Thursday, March 21, 2013

Famous Flops: The Adventures of Pluto Nash

Hello, and welcome to the real first post in my new series Famous Flops, after I flopped the ball last month by picking a movie (Ishtar) that I couldn't get my hands on without buying it.

Note to self: When you're going to watch a movie that's not very good, make sure you write about it as soon as possible. I watched The Adventures of Pluto Nash over a week ago now, and details are already starting to escape me. And details -- especially outrageous ones -- will be part and parcel to this series, if I want it to be the kind of hoot that will justify me watching these terrible movies.

For starters, I think I will begin each post by telling you what kind of flop this is. In almost all cases, the movie will have been a financial failure, so that's not what I mean here. I mean that there are two very distinct ways a movie can be bad:

1) Outrageously misguided. The movie makes a bunch of howlingly bad choices and is filled with laugh-out-loud moments. ("Howlingly bad" and "laugh-out-loud" are essentially two ways of saying the same thing.)

2) Lame. The movie is not egregious in any single, definable way -- it's just lame.

Needless to say, it's a lot more fun to watch and write about a movie that is outrageously misguided. Alas, that's not the case with The Adventures of Pluto Nash. It's just lame.

That's especially disappointing because I figured it would be outrageously misguided. Eddie Murphy in a goofy space suit, which was a central part of most ad campaigns for the film, seemed like just the start. I expected him to be interacting throughout with a bunch of very poorly rendered CGI aliens and other silly props and creatures. Alas, this was not to be.

The movie is about an ex-convinct named Pluto Nash, who has gained quite a reputation on the criminal circuit as a successful smuggler. Upon getting out of jail, he saves an old friend (Jay Mohr), who owns a dive bar on the moon (the whole thing takes place on the moon in 2080), but can't repay his debts to the mob. Nash agrees to pay his friend's debt seconds before the mobsters are going to pour battery acid down the man's throat, effectively ending his nascent singing career -- and any number of other potential pursuits, such as, you know, living. Flash forward eight years, and Nash has turned the dive bar into the most successful club on the moon -- which puts him right in the crosshairs of Rex Crater, a mobster who wants to buy/take the property for himself. Nash is having none of that. He's also just given a job to the daughter of his old prison buddy who has just arrived from Earth, played by Rosario Dawson.

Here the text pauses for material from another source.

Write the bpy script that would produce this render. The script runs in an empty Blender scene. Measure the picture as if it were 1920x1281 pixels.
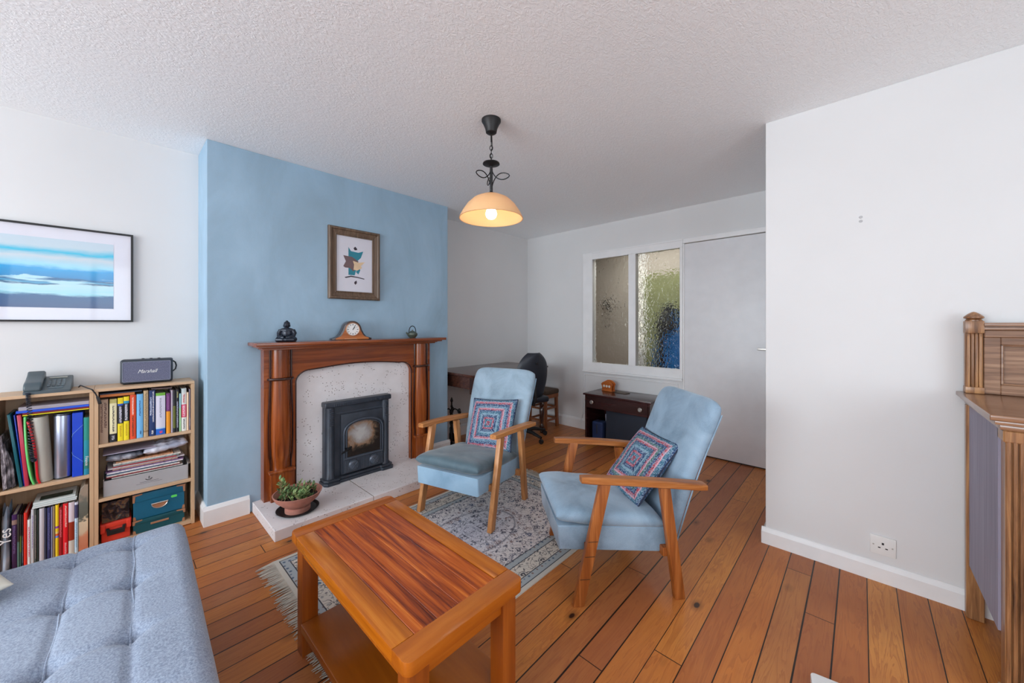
import bpy, bmesh, math, random
from mathutils import Vector, Matrix, noise
random.seed(7)
SC = bpy.context.scene
COL = SC.collection
R = math.radians
PI = math.pi

# ------------------------------------------------------------------ camera
cd = bpy.data.cameras.new('camera'); cam = bpy.data.objects.new('camera', cd); COL.objects.link(cam)
cam.location = (0, 0, 1.25); cam.rotation_euler = (R(90), 0, R(43.159))
cd.sensor_width = 36; cd.lens = 698.5 / 1920 * 36; cd.shift_y = -32.5 / 1920; cd.clip_start = .02
SC.camera = cam
# ------------------------------------------------------------------ world, light, exposure
SC.view_settings.view_transform = 'Standard'; SC.view_settings.look = 'None'
SC.view_settings.gamma = 1; SC.view_settings.use_curve_mapping = False
SC.view_settings.exposure = 0.16
w = bpy.data.worlds.new('world'); SC.world = w; w.use_nodes = True
w.node_tree.nodes['Background'].inputs[0].default_value = (.72, .85, 1, 1)
w.node_tree.nodes['Background'].inputs[1].default_value = 1.2

def area(name, loc, rot, sx, sy, power, col=(1, 1, 1)):
    l = bpy.data.lights.new(name, 'AREA'); l.shape = 'RECTANGLE'; l.size = sx; l.size_y = sy
    l.energy = power; l.color = col
    o = bpy.data.objects.new(name, l); o.location = loc; o.rotation_euler = rot; COL.objects.link(o)
    return o
area('daylight_rear_window', (-1.25, -3.50, 1.5), (R(104), 0, 0), 3.2, 1.42, 162, (.85, .935, 1))
area('daylight_side_window', (1.93, .2, 1.5), (R(108), 0, R(90)), 2.4, 1.4, 30, (.85, .935, 1))
SC.cycles.use_denoising = True
try: SC.cycles.denoiser = 'OPENIMAGEDENOISE'
except Exception: pass
SC.cycles.max_bounces = 16; SC.cycles.diffuse_bounces = 14; SC.cycles.glossy_bounces = 4; SC.cycles.sample_clamp_indirect = 6
SC.cycles.caustics_reflective = False

# ------------------------------------------------------------------ materials
def S(r, g, b):
    f = lambda c: (c / 255 / 12.92) if c <= 10.3 else ((c / 255 + .055) / 1.055) ** 2.4
    return (f(r), f(g), f(b), 1)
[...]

All of this is presented rather blandly and without any consideration of Murphy's skills as a zany comic. This may be one of the straightest of his roles on film. Rarely is he called on to do any sort of impression or use his rubber face to any purpose. In fact, most Murphy characters that are some variation on Pluto Nash are notable for being so completely above the fray. Not only is Nash not above the fray, he seems to be genuinely concerned by the events of the plot in a way that plays unnaturally given Murphy's talents.

Rex Crater has a number of goons at his disposal (one played by Joe Pantoliano) who make several failed attempts to whack the club owner, leading to Nash and Dawson's character going on the run and getting involved with a number of would-be whacky adventures. These adventures are presented so lifelessly that I barely even remember what any of them were.

The one character I really liked was Nash's robot body guard, played by Randy Quaid. Usually the thing you'd hate most about a movie like this is the sidekick character(s), but the android Bruno is the real exception. He's an obsolete model, which makes him lovably dim-witted in certain ways -- and this is something Quaid can do very well. Perhaps the thing I liked most about the character is that to give him a robotic voice, his dialogue is auto-tuned. Maybe I'm still just a sucker for auto tune, a decade after it seemed like a novelty, but the overall effect was to make this character seem very sweet and charming.

Murphy and Dawson are fine. Really. Remember, this movie is not outrageously misguided, it's just lame.

Oh, Nash does eventually don a spacesuit for exactly one scene.

The Adventures of Pluto Nash didn't offend me, which may be the most disappointing thing about it.

Having gotten out of the gate with a bit of a thud, I'm definitely angling for something outrageously misguided for April. I can't imagine having any other reaction to Atlas Shrugged Part I, the 2011 adaptation of Ayn Rand's famous novel. This movie was supposedly a creative disaster, though neither its critical lambasting nor its poor box office (less than $5 million) prevented Part II from coming out last fall and Part III from being scheduled for next year.